一一それは、本作の脚本を書いたダルトン・トランボ自身の、生々しい「覚悟」に発し、そこから自然に生まれてきたものだと私は思う。
つまり、アン王女の「使命感」であり、その「あえて為された、つらい選択」とは、トランボ自身の「闘いにおける使命感と痛切な覚悟」を反映したものだと思うのだ。
彼だって、当たり前の人間だから、「表現や思想の自由」を守るため、あるいは、友人知人への「信義」を守るためとは言え、あえて「職を失う」という選択が、容易にできたわけではない。
彼には妻とまだ幼い3人の子供もいたのだから、彼が家族のために「節を屈した」としても、それは「やむを得ないこと」だし、多くの人も、その選択に理解を示したことだろう。
また、トランボ自身、生活のために泣く泣く仲間を売った人たちに対して、同情的な理解を持っていたのである。
だが、それでも彼は、その「当たり前の道」を選ぶことはできなかった。
彼には「当たり前の生活」を守るために、その節を屈し、憎むべき敵の前に、膝を屈することは出来なかったのだ。
そんなことをすれば、自分が信じられなくなるとか情けなくなるとかいったことではなく、それ以前の、彼がこれまで信じてきたものが、決定的に損なわれてしまうと感じたからであろう。
だから彼は、当たり前の生活を捨ててでも、その「信じたもの」を守るために、あえて困難な道を選んだのである。
一一つまり、それが「アン王女」の選択でもあったのだ。
当たり前に「女の幸せ」を選ぶのではなく、それ以上の、「人としての理想と希望」のために、彼女は、あえてジョーとの恋を諦めた。
自分自身がつらいのは無論、ジョーを悲しませることになるのを重々承知しながら、それでも彼女は、自分にしか果たし得ない「使命」を、自ら選び取った。
そして、ジョーは、そのことを十分に理解したからこそ、個人的にはつらいことでも、しかし、アン王女のために、喜んで彼女を、その「使命」へと送り出したのである。
一一いったい、これ以上の「愛」があるだろうか?
つまり、トランボは、自身の想いをアン王女に託していたのだ。
そして、そんな彼の選択、「自分勝手」とも非難できようその選択を、黙って支えてくれた、家族や仲間への感謝を、この作品のラストに込めていたのである。

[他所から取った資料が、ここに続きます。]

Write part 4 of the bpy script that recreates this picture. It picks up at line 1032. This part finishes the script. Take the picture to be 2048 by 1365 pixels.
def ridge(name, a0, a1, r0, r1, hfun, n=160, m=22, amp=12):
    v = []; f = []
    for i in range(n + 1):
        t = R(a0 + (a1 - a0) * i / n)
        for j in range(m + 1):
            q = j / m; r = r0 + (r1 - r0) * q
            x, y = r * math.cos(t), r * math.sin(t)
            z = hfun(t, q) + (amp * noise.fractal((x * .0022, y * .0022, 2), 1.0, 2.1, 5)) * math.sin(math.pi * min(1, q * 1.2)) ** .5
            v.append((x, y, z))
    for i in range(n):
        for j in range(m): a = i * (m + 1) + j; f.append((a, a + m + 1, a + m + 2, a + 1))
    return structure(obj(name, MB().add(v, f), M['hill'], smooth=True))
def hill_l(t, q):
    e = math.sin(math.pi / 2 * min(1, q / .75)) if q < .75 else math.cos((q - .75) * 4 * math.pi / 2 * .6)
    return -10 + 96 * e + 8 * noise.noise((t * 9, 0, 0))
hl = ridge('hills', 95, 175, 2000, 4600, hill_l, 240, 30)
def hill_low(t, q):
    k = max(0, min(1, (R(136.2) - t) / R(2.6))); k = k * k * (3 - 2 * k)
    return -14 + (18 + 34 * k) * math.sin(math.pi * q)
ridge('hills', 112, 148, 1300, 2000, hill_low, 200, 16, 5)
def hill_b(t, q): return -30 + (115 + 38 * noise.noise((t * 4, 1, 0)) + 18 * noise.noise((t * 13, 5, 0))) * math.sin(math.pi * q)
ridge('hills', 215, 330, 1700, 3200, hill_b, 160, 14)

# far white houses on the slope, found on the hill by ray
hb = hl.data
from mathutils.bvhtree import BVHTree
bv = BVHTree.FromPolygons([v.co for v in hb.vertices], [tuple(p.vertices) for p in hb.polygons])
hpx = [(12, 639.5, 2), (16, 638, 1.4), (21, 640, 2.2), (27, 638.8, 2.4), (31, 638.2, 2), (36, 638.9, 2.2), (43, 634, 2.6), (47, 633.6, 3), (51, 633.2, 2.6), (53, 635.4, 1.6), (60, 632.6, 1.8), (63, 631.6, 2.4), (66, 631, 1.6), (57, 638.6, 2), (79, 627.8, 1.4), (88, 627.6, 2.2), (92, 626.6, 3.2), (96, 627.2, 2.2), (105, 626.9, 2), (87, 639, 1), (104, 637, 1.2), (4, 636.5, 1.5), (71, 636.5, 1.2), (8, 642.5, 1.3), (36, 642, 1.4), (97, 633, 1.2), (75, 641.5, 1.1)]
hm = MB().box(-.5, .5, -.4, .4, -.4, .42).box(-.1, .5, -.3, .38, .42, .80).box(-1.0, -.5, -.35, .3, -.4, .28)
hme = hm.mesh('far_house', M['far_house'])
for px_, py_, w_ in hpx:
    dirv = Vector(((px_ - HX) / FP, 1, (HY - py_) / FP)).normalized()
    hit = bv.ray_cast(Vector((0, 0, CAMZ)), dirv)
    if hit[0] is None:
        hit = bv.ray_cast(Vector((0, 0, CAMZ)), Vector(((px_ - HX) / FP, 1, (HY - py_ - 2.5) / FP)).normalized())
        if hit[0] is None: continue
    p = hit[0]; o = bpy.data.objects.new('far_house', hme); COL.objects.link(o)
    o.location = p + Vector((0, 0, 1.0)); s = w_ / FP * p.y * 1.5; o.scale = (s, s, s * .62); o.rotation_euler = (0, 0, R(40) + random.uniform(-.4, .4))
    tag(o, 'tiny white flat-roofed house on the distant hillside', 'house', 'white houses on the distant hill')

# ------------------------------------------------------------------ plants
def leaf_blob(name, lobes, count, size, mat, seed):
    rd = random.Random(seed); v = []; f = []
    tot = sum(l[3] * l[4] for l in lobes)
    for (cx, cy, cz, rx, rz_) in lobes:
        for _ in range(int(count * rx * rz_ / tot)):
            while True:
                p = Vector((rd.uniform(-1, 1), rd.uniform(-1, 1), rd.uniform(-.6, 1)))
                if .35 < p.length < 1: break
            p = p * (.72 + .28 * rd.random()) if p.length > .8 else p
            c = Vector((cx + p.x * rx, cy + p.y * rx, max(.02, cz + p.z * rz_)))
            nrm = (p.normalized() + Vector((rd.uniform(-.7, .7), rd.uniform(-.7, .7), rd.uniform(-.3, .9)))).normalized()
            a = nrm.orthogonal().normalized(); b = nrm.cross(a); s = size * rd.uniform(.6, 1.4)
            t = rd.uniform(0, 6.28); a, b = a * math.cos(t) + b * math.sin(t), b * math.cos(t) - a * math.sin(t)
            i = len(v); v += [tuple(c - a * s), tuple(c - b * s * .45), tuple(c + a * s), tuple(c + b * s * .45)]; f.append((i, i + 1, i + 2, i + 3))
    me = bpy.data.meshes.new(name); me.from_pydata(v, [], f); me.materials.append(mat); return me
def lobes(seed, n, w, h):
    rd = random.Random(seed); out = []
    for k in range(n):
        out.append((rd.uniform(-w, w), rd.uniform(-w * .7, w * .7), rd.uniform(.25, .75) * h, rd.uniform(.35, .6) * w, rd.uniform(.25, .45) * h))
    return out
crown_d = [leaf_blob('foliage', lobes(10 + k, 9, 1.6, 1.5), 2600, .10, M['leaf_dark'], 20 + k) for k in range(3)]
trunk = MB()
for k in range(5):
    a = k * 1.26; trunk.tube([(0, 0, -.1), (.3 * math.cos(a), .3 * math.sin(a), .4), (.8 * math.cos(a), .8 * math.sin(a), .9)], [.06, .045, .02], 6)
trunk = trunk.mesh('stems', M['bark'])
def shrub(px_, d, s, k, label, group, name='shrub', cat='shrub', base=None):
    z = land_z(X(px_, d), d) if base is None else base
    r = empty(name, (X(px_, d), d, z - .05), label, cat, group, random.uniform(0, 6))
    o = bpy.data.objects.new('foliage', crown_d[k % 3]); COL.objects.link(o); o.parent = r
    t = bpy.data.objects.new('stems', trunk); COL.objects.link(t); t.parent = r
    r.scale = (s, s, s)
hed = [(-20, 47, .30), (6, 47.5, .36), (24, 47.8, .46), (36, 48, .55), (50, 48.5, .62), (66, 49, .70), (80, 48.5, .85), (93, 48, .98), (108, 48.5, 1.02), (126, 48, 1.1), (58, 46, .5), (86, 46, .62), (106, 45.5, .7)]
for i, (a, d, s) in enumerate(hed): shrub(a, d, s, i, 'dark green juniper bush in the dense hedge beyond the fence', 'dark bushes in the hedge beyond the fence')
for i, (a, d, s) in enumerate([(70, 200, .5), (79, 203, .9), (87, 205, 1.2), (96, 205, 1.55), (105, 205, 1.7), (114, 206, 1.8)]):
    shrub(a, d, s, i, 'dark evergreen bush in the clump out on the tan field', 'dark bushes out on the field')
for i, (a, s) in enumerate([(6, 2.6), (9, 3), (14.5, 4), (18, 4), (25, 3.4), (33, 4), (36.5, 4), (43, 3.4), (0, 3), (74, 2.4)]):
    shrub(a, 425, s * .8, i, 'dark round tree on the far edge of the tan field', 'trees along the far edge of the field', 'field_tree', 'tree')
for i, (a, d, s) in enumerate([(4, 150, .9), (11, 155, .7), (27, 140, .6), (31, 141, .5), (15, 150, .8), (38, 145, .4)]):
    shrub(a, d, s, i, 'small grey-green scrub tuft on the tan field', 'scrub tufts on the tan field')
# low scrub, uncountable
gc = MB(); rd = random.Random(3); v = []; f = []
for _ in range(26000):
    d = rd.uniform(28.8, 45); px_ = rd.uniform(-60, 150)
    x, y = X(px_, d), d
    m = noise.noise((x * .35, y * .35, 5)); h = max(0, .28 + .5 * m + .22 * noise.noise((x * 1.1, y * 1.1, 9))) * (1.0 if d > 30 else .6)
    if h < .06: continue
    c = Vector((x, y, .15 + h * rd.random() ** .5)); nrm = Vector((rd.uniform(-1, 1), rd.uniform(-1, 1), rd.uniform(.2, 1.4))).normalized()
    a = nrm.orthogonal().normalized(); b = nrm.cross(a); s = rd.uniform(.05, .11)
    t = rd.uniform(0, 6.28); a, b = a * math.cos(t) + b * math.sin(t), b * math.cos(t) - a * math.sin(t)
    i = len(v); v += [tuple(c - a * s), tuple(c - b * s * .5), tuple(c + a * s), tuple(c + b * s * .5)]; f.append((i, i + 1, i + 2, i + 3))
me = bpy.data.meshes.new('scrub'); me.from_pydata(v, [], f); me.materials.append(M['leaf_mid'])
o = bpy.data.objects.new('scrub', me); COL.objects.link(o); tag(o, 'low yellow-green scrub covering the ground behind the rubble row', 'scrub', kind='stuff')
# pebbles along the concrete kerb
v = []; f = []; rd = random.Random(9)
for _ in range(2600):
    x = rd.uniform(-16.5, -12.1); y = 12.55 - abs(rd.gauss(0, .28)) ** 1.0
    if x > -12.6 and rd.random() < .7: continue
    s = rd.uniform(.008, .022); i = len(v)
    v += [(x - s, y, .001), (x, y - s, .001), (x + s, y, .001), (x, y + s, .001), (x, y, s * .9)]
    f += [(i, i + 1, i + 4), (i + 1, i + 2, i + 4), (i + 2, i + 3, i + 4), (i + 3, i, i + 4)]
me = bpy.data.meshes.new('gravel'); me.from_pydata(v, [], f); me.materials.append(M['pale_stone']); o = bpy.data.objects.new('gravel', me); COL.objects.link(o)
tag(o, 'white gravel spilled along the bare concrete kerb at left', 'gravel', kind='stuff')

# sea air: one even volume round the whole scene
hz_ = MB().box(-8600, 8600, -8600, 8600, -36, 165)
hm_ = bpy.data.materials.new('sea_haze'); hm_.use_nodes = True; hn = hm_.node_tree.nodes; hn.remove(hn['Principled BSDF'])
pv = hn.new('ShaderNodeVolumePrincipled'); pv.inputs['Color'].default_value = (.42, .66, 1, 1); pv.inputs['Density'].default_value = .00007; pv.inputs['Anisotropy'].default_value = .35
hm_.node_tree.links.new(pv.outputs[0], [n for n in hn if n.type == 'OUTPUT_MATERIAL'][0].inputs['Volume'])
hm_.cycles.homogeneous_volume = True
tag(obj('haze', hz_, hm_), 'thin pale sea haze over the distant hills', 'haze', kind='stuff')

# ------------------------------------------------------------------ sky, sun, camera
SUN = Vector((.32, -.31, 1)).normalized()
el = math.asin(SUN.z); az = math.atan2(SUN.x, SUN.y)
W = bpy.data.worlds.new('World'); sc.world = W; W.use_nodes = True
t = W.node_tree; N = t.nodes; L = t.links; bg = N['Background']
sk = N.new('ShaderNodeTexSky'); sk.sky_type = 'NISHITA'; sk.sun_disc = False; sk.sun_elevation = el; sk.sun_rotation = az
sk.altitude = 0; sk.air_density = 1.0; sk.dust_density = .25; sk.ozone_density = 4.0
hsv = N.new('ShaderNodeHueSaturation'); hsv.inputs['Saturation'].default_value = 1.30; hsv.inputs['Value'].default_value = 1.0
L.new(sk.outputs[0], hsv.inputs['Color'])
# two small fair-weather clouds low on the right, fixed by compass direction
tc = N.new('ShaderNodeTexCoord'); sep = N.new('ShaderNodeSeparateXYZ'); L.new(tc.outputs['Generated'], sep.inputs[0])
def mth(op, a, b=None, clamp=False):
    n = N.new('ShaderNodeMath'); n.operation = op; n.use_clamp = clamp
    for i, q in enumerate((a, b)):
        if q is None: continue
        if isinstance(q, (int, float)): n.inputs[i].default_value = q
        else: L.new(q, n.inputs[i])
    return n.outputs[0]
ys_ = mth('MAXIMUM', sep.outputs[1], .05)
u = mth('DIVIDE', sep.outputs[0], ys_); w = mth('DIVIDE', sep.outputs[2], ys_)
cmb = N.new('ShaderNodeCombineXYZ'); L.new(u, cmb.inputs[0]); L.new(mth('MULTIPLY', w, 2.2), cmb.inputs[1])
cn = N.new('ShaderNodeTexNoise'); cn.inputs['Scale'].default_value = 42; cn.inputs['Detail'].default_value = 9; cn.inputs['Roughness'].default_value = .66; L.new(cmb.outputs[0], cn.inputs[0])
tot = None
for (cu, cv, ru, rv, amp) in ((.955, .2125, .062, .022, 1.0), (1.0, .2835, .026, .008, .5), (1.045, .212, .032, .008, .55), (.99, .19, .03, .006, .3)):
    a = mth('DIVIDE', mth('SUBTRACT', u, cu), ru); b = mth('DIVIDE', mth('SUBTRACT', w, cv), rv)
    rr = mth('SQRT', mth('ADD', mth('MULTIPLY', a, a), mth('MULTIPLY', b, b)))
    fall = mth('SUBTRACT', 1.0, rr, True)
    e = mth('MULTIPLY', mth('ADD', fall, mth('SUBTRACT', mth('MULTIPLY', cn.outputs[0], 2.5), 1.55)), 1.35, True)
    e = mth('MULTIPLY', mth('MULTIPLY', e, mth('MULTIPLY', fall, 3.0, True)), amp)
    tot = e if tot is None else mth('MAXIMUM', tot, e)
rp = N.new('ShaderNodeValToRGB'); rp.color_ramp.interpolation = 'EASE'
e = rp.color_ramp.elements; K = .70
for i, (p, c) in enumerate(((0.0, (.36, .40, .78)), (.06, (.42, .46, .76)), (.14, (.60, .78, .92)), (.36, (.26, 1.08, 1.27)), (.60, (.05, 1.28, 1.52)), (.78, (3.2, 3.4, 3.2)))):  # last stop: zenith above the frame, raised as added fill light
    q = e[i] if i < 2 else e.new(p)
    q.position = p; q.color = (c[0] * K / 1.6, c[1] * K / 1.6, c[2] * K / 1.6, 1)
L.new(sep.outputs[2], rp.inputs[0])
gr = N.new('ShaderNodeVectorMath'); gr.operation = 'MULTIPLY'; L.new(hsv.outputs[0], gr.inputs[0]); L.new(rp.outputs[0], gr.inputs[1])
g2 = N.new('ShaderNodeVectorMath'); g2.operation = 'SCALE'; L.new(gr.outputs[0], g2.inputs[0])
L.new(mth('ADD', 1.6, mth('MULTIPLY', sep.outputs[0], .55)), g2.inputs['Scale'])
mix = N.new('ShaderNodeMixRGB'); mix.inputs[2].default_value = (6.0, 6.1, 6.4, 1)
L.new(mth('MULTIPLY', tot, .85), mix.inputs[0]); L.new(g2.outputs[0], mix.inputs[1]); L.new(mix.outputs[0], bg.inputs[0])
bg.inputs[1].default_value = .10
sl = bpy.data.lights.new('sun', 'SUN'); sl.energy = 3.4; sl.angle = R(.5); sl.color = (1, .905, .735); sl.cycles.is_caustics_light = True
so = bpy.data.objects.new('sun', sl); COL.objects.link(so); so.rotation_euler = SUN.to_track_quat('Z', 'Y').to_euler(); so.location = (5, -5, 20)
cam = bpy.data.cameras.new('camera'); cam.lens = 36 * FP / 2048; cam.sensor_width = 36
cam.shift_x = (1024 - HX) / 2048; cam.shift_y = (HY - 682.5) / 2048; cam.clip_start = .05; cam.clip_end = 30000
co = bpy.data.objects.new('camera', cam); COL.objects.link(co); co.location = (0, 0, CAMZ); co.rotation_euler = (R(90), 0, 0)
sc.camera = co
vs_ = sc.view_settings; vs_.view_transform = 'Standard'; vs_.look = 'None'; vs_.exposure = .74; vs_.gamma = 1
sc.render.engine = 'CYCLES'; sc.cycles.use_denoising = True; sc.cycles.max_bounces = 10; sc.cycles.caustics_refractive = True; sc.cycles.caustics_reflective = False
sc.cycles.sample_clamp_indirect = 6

言い換えれば、『ローマの休日』のラストシーンである記者会見での、二人の「言葉を交わすこともない別れ」は、トランボが「議会侮辱罪」で入獄する際、入獄する彼と、それを黙って見送ったであろう家族や友人たちの姿が重ねられていたのであろう。
「僕はこれから、闘いに行くよ」
「ええ、行ってらっしゃい。くれぐれもお身体にだけは気をつけて」
そんな想いの込められたラストシーンだからこそ、見る者はそこに、尋常ではない、重い「崇高さ」を感じ取らざるを得なかったのではないだろうか。